Estoy en un encuentro internacional de humanistas digitales en Zaragoza, topónimo que proviene del latino Caesar Augusta, que recibió en el año -14 de su fundación, en homenaje al emperador que la declaró, además, colonia inmune (podía acuñar su propia moneda y estaba exenta de impuestos) para benefico de los legionarios de la IV, VI y X, que habrían de defender el territorio.
En algún momento, uno de los ponentes dice “pijas condecoraciones” y yo oigo “pijas con decoraciones”. Sobresaltado, decido concentrarme en la escucha, que tiene esos pequeñas traiciones idiomáticas.
Recuerdo la confusión en la demorada sobremesa de esa noche, cuando veo que empiezan a apilar las sillas para que nos vayamos. “Es que es día de semana”, digo. “¿Qué has dicho?”, me presiona una valenciana. Ella había entendido “Diazepam”.
Le cuento, además de mi lapsus auditivo de la mañana, otro. Hace muchos años, comíamos con unos amigos mexicanos en un restaurante tailandés particularmente picante, lo que motivó que le dijera a mi marido (creo que entonces no estábamos todavía casados): “siento los labios como Beatriz Salomón” (vedette hoy llorada, que por entonces todavía brillaba en los escenarios). Uno de los mexicanos, fotógrafo exquisito, me dijo: “No sé bien qué quiere decir lo que has dicho, pero suena muy obsceno”. Le pregunté qué había entendido. Su respuesta fue: “siento los labios que me atizan los monos”.

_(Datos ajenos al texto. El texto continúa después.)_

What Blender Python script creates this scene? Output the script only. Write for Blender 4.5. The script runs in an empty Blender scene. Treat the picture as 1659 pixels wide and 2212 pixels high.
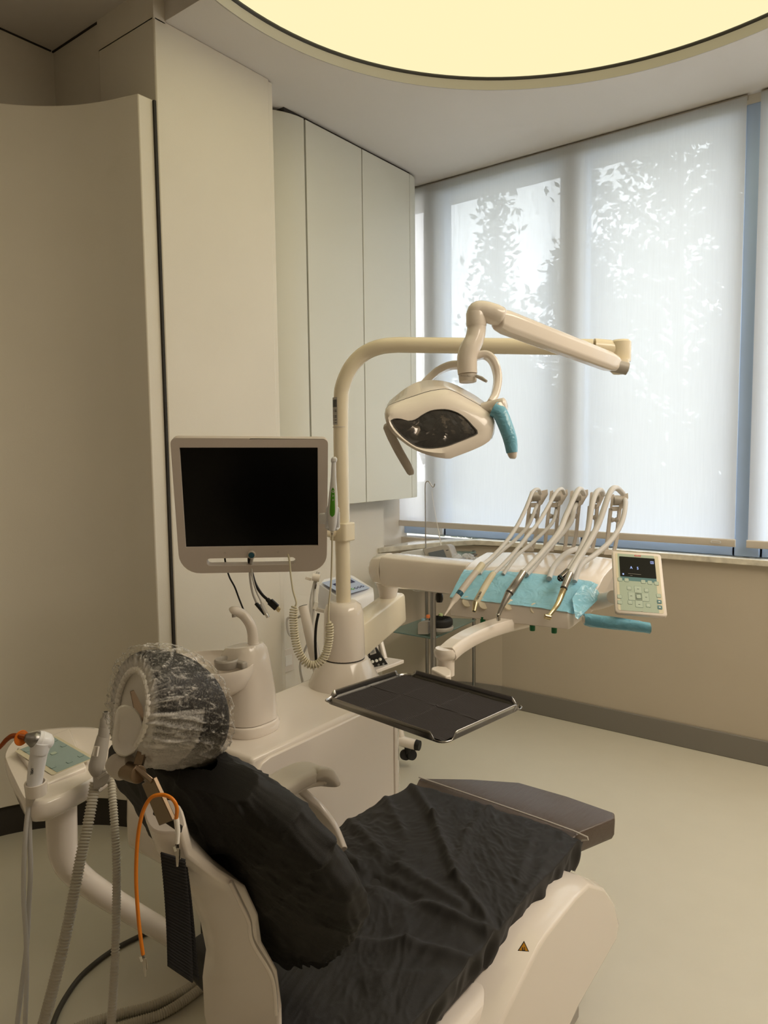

Desde entonces, usamos la la expresión cuando la comida que pedimos está muy picante.
Es que el castellano o español es una lengua tan estirada y tan elástica que admite mil declinaciones. Contra la afirmación académica de que es una lengua policéntrica (como el inglés) me gusta sostener que es una lengua excéntrica, porque carece de centro normativo.
Aquí en Zaragoza las tiendas de regalos (las “regalerías” que uno puede encontrar en Buenos Aires) rezan en sus fachadas “Regalicos”, porque los aragoneses usan los diminutivos en -ico. Y hemos visto pasar un camión que transportaba (o eso decía) “Güevos güenos”. Ni hablar del “pulpitu” que promocionan los carteles de algunos bares de tapas valencianos.
Con tantas variantes de pronunciación, de sintaxis y, sobre todo, de semántica, no son raros los malos entendidos y sabido es que América se funda en varios. Colón escuchó caníbal cuando le decían Caribe y después Shakespeare nos devolvió Calibán, que en pareja con Ariel formaron el binomio espantoso Civilización y Barbarie.
Garcilaso de la Vega (uno de los mejores prosistas de su época) contó en el famosísimo episodio del “encuentro de Cajamarca”, que enfrenta a españoles e incas un malentendido que analiza filológicamente en relación con el nombre “Perú”. De ese traspié de traducción en el que alguien pregunta algo y alguien contesta otra cosa se deduce no sólo una política de las lenguas sino también de lo viviente (de las comunidades).
Quienes se dedican a la dialectología americana, esa disciplina que pretende describir las cinco o veinte normas del castellano o español novomundano tropiezan con abismos imposibles de sortear. En busca de la unidad de la lengua lo que encuentran es una diferencia infinita. Pedro Rona, en la década del sesenta del siglo pasado, ya había adelantado que “todo esto obliga a replantear el problema de la división del español americano en zonas dialectales”.
Las zonas dialectales son ficciones normativas que establecen cuál es la norma que rige en una determinada región (el Río de la Plata, por ejemplo), para lo cual se toman una serie limitadas de rasgos (fonéticos, morfosintácticos, etc.) que la definen.
Pero la aparición de los grandes corpus digitales del español (CORPES, CREA, Corpus del Español, etc.), porque registran absolutamente todas las variantes (algunos incluyen incluso versiones orales) permiten saltearse la simplificación normativa y observar la lengua en su infinita variación en el espacio y en el tiempo.
De modo que las herramientas digitales con las que hoy contamos nos permiten un acercamiento mucho menos colonial y dependiente de los poderes académicos a las decoraciones que imprimimos en la lengua que usamos.